Ms. Davis, a faculty research associate at the University of Maryland College Park, was the national director of Carnegie’s Middle Grade School State Policy Initiative, a grant program to help schools adopt recommendations from the original “Turning Points.” She wrote the report with Anthony W. Jackson, the director of the Disney Learning Partnership and lead author of the original report while a program officer at the Carnegie Corporation.
New Strategies
The new report draws on the experiences of schools involved in various reform models, as well as recent research on teaching and learning. It provides strategies for meeting higher academic standards using active teaching techniques and innovative curriculum materials.
It also endorses principles that have guided the middle school movement over the past three decades, including: team teaching, small learning communities, a caring school environment, and parental involvement. Ensuring success for all students, the report says, is not simply a recommendation, but the plan’s overall goal.
The report did not please all middle-level educators.

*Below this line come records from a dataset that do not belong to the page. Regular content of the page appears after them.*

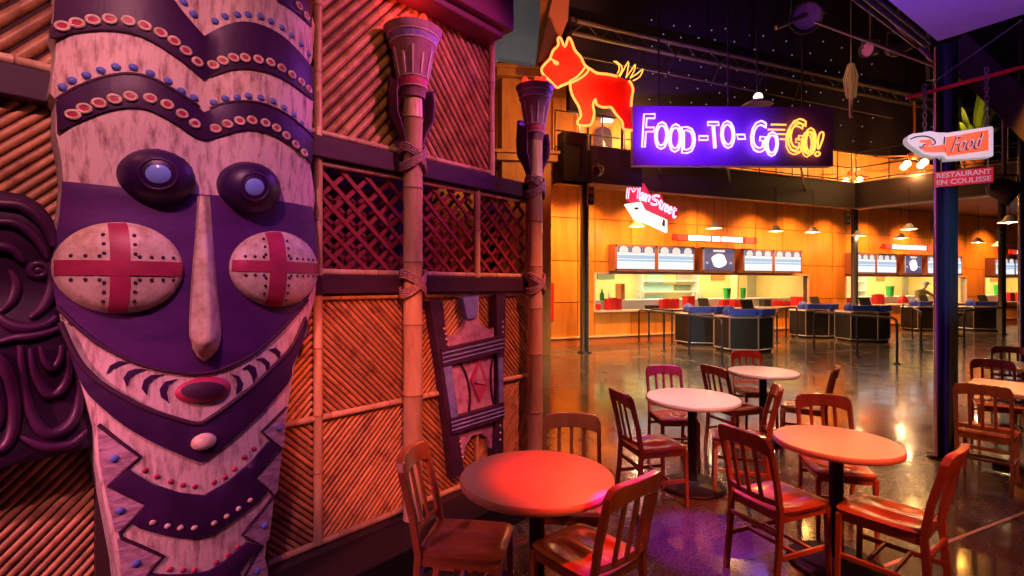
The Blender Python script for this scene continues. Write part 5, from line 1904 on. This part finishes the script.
text_on(HS, HF, 'Food', hs([(345, 306), (535, 278), (535, 190), (355, 214)]), 'sign_ink', .008, .003, .45, .012)
text_on(HS, HF, 'Food', hs([(351, 302), (541, 274), (541, 187), (361, 210)]), 'letter_white', .014, .002, .45, .0)
for px in (924.5, 986.5):
    mb = MB()
    tt = HF.hit(px, 120, -.03)[0]
    yt = 98 - (px - 906) * 46 / 174 - 1
    z1 = HF.hit(px, yt, -.03)[1]; z0 = HF.hit(px, 134 if px < 950 else 128, -.03)[1]
    k = 0; z = z0
    while z < z1 + .05:
        a = 2 * PI * k / 4
        pts = []
        for q in range(10):
            w = 2 * PI * q / 10
            off = math.cos(w) * .012
            dirv = HF.d if k % 2 == 0 else HF.nv
            p = HF.pt(tt, z + math.sin(w) * .022, -.03) + dirv * off
            pts.append(p)
        mb.tube(pts, .0045, 5, closed=True)
        z += .034; k += 1
    obj('chain', mb, M['grey_steel'], HS)
PLN = -.035
a0 = [HF.on(*q, PLN) for q in ((934.5, 186.5), (993, 181), (993, 167), (934.5, 173))]
PS = thing('name_plate', 'crimson plate below the hand shaped sign reading RESTAURANT EN COULISSE', 'sign', HF.on(963, 187, PLN), HF.rotz())
mb = MB(); mb.prism([HF.on(*q, PLN) for q in ((934, 187.5), (993.5, 182), (993.5, 167), (934, 172.5))], HF.nv * -.015); obj('plate', mb, M['sign_red'], PS)
text_on(PS, HF, 'RESTAURANT', [(936.5, 178.5), (991, 173.6), (991, 168.6), (936.5, 173.6)], 'letter_white', PLN + .001, .0015, 0, .015)
text_on(PS, HF, 'EN COULISSE', [(936.5, 185.6), (991, 180.6), (991, 175.4), (936.5, 180.4)], 'letter_white', PLN + .001, .0015, 0, .015)
mb = MB()
for px in (941, 988):
    mb.tube([HF.on(px, 172, PLN - .008), HF.on(px, 148, PLN - .008)], .005, 5)
obj('hook', mb, M['grey_steel'], PS)

# palm plant upstairs behind the column
pc = Vector(((976 - 512) / FPX * 14.5, 14.6, 4.9))
s = thing('potted_palm', 'lit green palm upstairs between the round column and the food sign', 'plant', pc, 0)
mb = MB(); mb.lathe([(.2, 0), (.28, .45), (.26, .45), (.18, .1)], pc, 14); obj('pot', mb, M['base_rail'], s)
mb = MB()
rs = random.Random(9)
for i in range(46):
    a = rs.uniform(0, 2 * PI); ln = rs.uniform(.6, 1.3); up = rs.uniform(.8, 3.0)
    u = Vector((math.cos(a), math.sin(a), 0)); v = Vector((-u.y, u.x, 0))
    base = pc + Vector((0, 0, .4))
    pts = [base + u * ln * f + Vector((0, 0, up * f - .7 * f * f)) for f in (0, .3, .6, .85, 1)]
    w = [.015, .06, .075, .05, .008]
    vs = [p + v * ww for p, ww in zip(pts, w)] + [p - v * ww for p, ww in zip(pts, w)]
    mb.add(vs, [(j, j + 1, j + 6, j + 5) for j in range(4)])
obj('leaves', mb, M['leaf'], s)
point(pc + Vector((-.9, -.6, 1.2)), (1.0, .40, .06), 55, .08)

# ---------------------------------------------------------------- cash desks
DP = [(-.60, .05), (-.02, -.26), (.60, -.02), (.60, .68), (-.60, .68)]


def desk(px, py, rz, label, sc=1.0, boxes=2):
    p = PF(px, py)
    s = thing('cash_desk', label, 'cash desk', p, rz, 'black cash desks with silver edges')
    R = Matrix.Translation(p) @ Matrix.Rotation(rz, 4, 'Z') @ Matrix.Diagonal((sc, sc, 1, 1))
    g = lambda x, y, z: R @ Vector((x, y, z))
    mb = MB(); mb.prism([g(x, y, .07) for x, y in DP], (0, 0, .80)); mb.prism([g(x * .93, y * .93 + .01, 0) for x, y in DP], (0, 0, .07)); obj('body', mb, M['desk_black'], s)
    mb = MB()
    for i in range(5):
        a, b = DP[i], DP[(i + 1) % 5]
        for z in (.08, .87):
            mb.tube([g(*a, z), g(*b, z)], .018, 6)
        mb.tube([g(*a, .08), g(*a, .87)], .018, 6)
    obj('silver_edge', mb, M['silver'], s)
    mb = MB(); mb.prism([g(x * .98, y * .98 + .01, .872) for x, y in DP], (0, 0, .03)); obj('desk_top', mb, M['desk_top'], s)
    for a, b in (((-.57, .06), (-.06, -.20)), ((.02, -.20), (.56, .0)))[:boxes]:
        mb = MB()
        a3, b3 = g(*a, 1.0), g(*b, 1.0)
        mb.beam(a3, b3, .20 * sc, .17)
        obj('blue_bin', mb, M['blue'], s, .01)
    return s, g


def till(g, x, y, label, rz):
    c = g(x, y, .904)
    s = thing('till', label, 'till', c, rz, 'tills on the cash desks')
    R = Matrix.Translation(c) @ Matrix.Rotation(rz, 4, 'Z')
    mb = MB(); mb.box((0, 0, .04), (.26, .24, .08), M=R); obj('base', mb, M['soft_black'], s, .008)
    mb = MB(); mb.beam(R @ Vector((0, 0, .07)), R @ Vector((0, .03, .22)), .05, .05); obj('neck', mb, M['soft_black'], s)
    T = R @ Matrix.Translation((0, .04, .27)) @ Matrix.Rotation(-.35, 4, 'X')
    mb = MB(); mb.box((0, 0, 0), (.34, .05, .26), M=T); obj('display', mb, M['black'], s, .01)


def desk_item(g, x, y, kind, label):
    c = g(x, y, .904)
    mb = MB()
    if kind == 'cup':
        mb.lathe([(.05, 0), (.07, .16), (.075, .16)], c, 12); nm, mt = 'cup', 'red'
    elif kind == 'napkin':
        mb.box(c + Vector((0, 0, .07)), (.14, .12, .14)); nm, mt = 'napkin_box', 'silver'
    elif kind == 'blue':
        mb.lathe([(.15, 0), (.16, .12), (.10, .22), (.03, .25)], c, 14); nm, mt = 'round_lid_bin', 'blue'
    else:
        mb.box(c + Vector((0, 0, .09)), (.16, .14, .18)); nm, mt = 'carton', 'red_dark'
    tag(obj(nm, mb, M[mt], None, .006 if kind in ('napkin', 'box') else 0), label, nm.replace('_', ' '), 'small things on the cash desks')


D_ = [(708, 345, .30, 'leftmost cash desk, right behind the second rail post', 1.0), (752, 352, .22, 'cash desk nearest the camera, beside the leftmost one', 1.0),
      (822, 338, .30, 'cash desk in the centre, left of the slim corner post', 1.0), (871, 342, .12, 'cash desk just right of the slim corner post', 1.0),
      (932, 331, .25, 'cash desk mostly hidden behind the round black column', 1.0), (990, 331, .10, 'cash desk right of the round black column', 1.0)]
for i, (px, py, rz, lb, sc) in enumerate(D_):
    s, g = desk(px, py, rz, lb, sc)
    w = lb.replace('cash desk', '').replace('  ', ' ').strip(' ,')
    till(g, .18, .38, 'black till on the ' + ['leftmost cash desk', 'nearest cash desk', 'centre cash desk', 'desk right of the corner post', 'desk behind the round column', 'desk right of the round column'][i], rz)
    nm = ['leftmost cash desk', 'nearest cash desk', 'centre cash desk', 'desk right of the corner post', 'desk behind the round column', 'desk right of the round column'][i]
    desk_item(g, -.38, .36, 'blue', 'blue round lidded bin on the ' + nm)
    desk_item(g, -.10, .36, 'cup', 'red cup on the ' + nm)
    desk_item(g, .46, .58, 'box', 'rear dark red carton beside the till on the ' + nm)
    desk_item(g, -.22, .56, 'napkin', 'rear silver napkin box on the ' + nm)
    desk_item(g, .47, .30, 'napkin' if i % 2 else 'box', ('front silver napkin box on the ' if i % 2 else 'front dark red carton on the ') + nm)


# ---------------------------------------------------------------- queue rails
def rail(points, label, z=.98, zt=None):
    s = thing('queue_rail', label, 'rail', points[0], 0, 'black tube queue rails in front of the cash desks')
    mb = MB()
    pts = []
    n = len(points)
    for i, p in enumerate(points):
        p = Vector(p)
        if i == 0 or i == n - 1:
            q = Vector(points[1] if i == 0 else points[-2])
            dd = (q - p).normalized()
            e = [p + Vector((0, 0, z - .12)), p + Vector((0, 0, z - .04)) + dd * .03, p + Vector((0, 0, z)) + dd * .12]
            pts += e if i == 0 else e[::-1]
        else:
            pts.append(p + Vector((0, 0, z)))
    mb.tube(pts, .026, 8); obj('top_tube', mb, M['steel_dark'], s)
    for i, p in enumerate(points):
        p = Vector(p)
        mb = MB(); mb.tube([p + Vector((0, 0, .02)), p + Vector((0, 0, z - (.12 if i in (0, n - 1) else 0)))], .024, 8)
        mb.lathe([(.07, 0), (.07, .015), (.03, .03)], p, 12)
        obj('post', mb, M['steel_dark'], s)


rail([PF(639, 344), PF(664, 351), PF(689, 357), PF(722, 366)], 'queue rail of four posts running from the far left towards the camera')
rail([PF(649, 343), PF(672, 345), PF(690, 346)], 'short queue rail close to the orange wall behind the first one')
rail([PF(897, 364), PF(857, 358), PF(814, 350)], 'queue rail with a rounded end left of the round black column')
rail([PF(777, 343), PF(786, 339), PF(797, 338)], 'queue rail between the nearest desk and the centre desk')
rail([PF(921, 350), PF(912, 338), PF(903, 331)], 'queue rail just left of the round black column, running to the hatches')
rail([PF(964, 347), PF(1003, 339), PF(1040, 335)], 'queue rail right of the round black column')
# little stools / side shelf between desks
for px, py, lb in ((839, 333, 'small black pedestal table beside the centre desk'), (957, 336, 'small black pedestal table right of the round column')):
    p = PF(px, py)
    mb = MB(); mb.lathe([(.22, 0), (.22, .02), (.04, .04), (.04, .6), (.10, .66), (.26, .74), (.26, .77)], p, 18)
    tag(obj('pedestal_table', mb, M['black'], None), lb, 'table')

# ---------------------------------------------------------------- worker at the middle hatch
t = BF.hit(918, 290, -.60)[0]
pb = BF.pt(t, 0, -.60)
pr = thing('person', 'person in a khaki brown jacket and grey cap leaning right at the middle hatch', 'person', pb, 0)


def skin(name, joints, edges, mats, parent, sub=2):
    me = bpy.data.meshes.new(name)
    W = WM[parent.name].inverted()
    me.from_pydata([W @ (pb + Vector(j[:3])) for j in joints], edges, [])
    me.materials.append(mats)
    o = bpy.data.objects.new(name, me)
    COL.objects.link(o)
    o.parent = parent
    sk = o.modifiers.new('skin', 'SKIN')
    sk.use_smooth_shade = True
    for i, j in enumerate(joints):
        me.skin_vertices[0].data[i].radius = (j[3], j[4] if len(j) > 4 else j[3])
    me.skin_vertices[0].data[0].use_root = True
    m = o.modifiers.new('sub', 'SUBSURF'); m.levels = sub; m.render_levels = sub
    WM[o.name] = WM[parent.name]
    return o


bodyj = [(0, 0, .98, .15, .11), (.05, 0, 1.2, .14, .10), (.14, 0, 1.42, .17, .10), (.20, -.02, 1.52, .055), (.25, -.04, 1.60, .075), (.28, -.05, 1.70, .09), (.28, -.05, 1.78, .07),
         (-.02, 0, 1.42, .06), (-.02, -.08, 1.18, .045), (.18, -.2, 1.02, .035), (.25, -.22, 1.0, .03),
         (.32, -.02, 1.40, .06), (.52, -.10, 1.25, .045), (.74, -.2, 1.12, .035), (.82, -.22, 1.1, .03),
         (-.09, 0, .90, .10), (-.09, 0, .5, .07), (-.09, 0, .1, .05), (-.09, -.15, .04, .04),
         (.09, 0, .90, .10), (.09, 0, .5, .07), (.09, 0, .1, .05), (.09, -.15, .04, .04)]
be = [(0, 1), (1, 2), (2, 3), (3, 4), (4, 5), (5, 6), (2, 7), (7, 8), (8, 9), (9, 10), (2, 11), (11, 12), (12, 13), (13, 14), (0, 15), (15, 16), (16, 17), (17, 18), (0, 19), (19, 20), (20, 21), (21, 22)]
skin('body', bodyj, be, M['skin'], pr)
jk = [(0, 0, .92, .18, .14), (.05, 0, 1.2, .17, .13), (.14, 0, 1.41, .19, .12), (.18, -.01, 1.49, .08), (-.04, 0, 1.42, .075), (-.03, -.08, 1.18, .06), (.16, -.19, 1.03, .05),
      (.33, -.02, 1.40, .075), (.52, -.10, 1.25, .06), (.70, -.18, 1.14, .05)]
skin('jacket', jk, [(0, 1), (1, 2), (2, 3), (2, 4), (4, 5), (5, 6), (2, 7), (7, 8), (8, 9)], M['brown_cloth'], pr)
mb = MB(); mb.lathe([(.115, 0), (.118, .05), (.09, .11), (.02, .13)], pb + Vector((.28, -.05, 1.70)), 16); mb.box(pb + Vector((.33, -.15, 1.71)), (.14, .12, .02))
obj('cap', mb, M['hair'], pr)


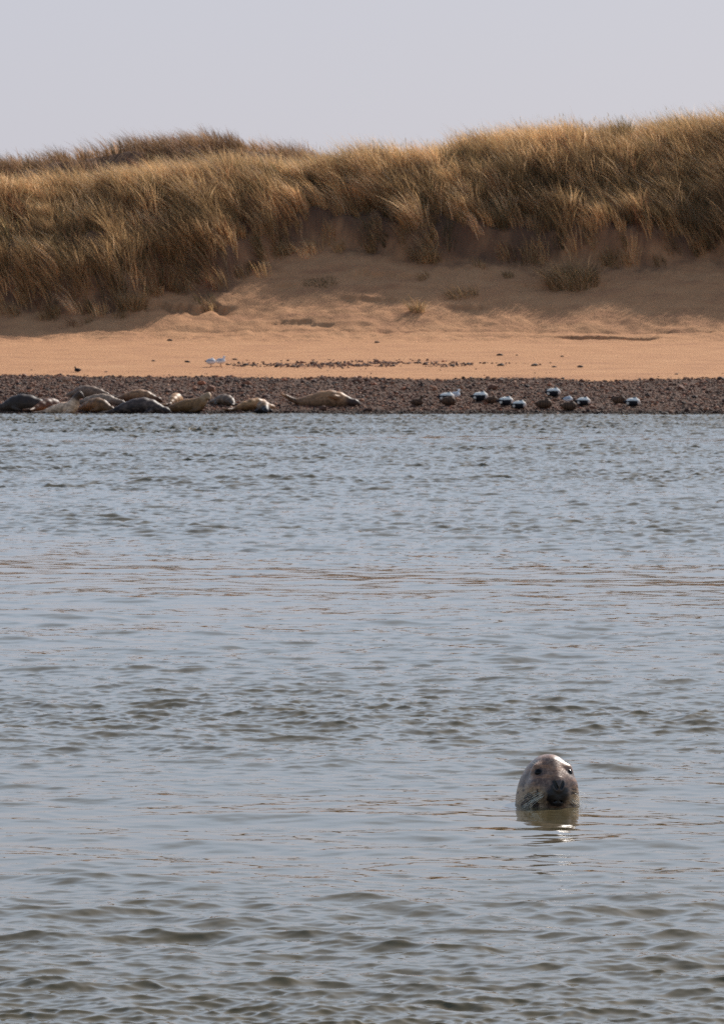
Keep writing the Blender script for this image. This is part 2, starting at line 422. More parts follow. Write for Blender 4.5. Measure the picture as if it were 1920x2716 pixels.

Placing academics above developmental needs, a worthy goal, runs counter to the middle school mission, said James M. Longo, chairman of the education department at Washington and Jefferson College in Washington, Pa.
“You cannot have high academic standards if they are not based on the developmental needs of adolescents,” said Mr. Longo, who suggested the authors caved into pressure for standards-based reform. “This is a political document ... and educators are in retreat. Whose been left behind? The middle school student, the middle school parent, and the middle school teacher.”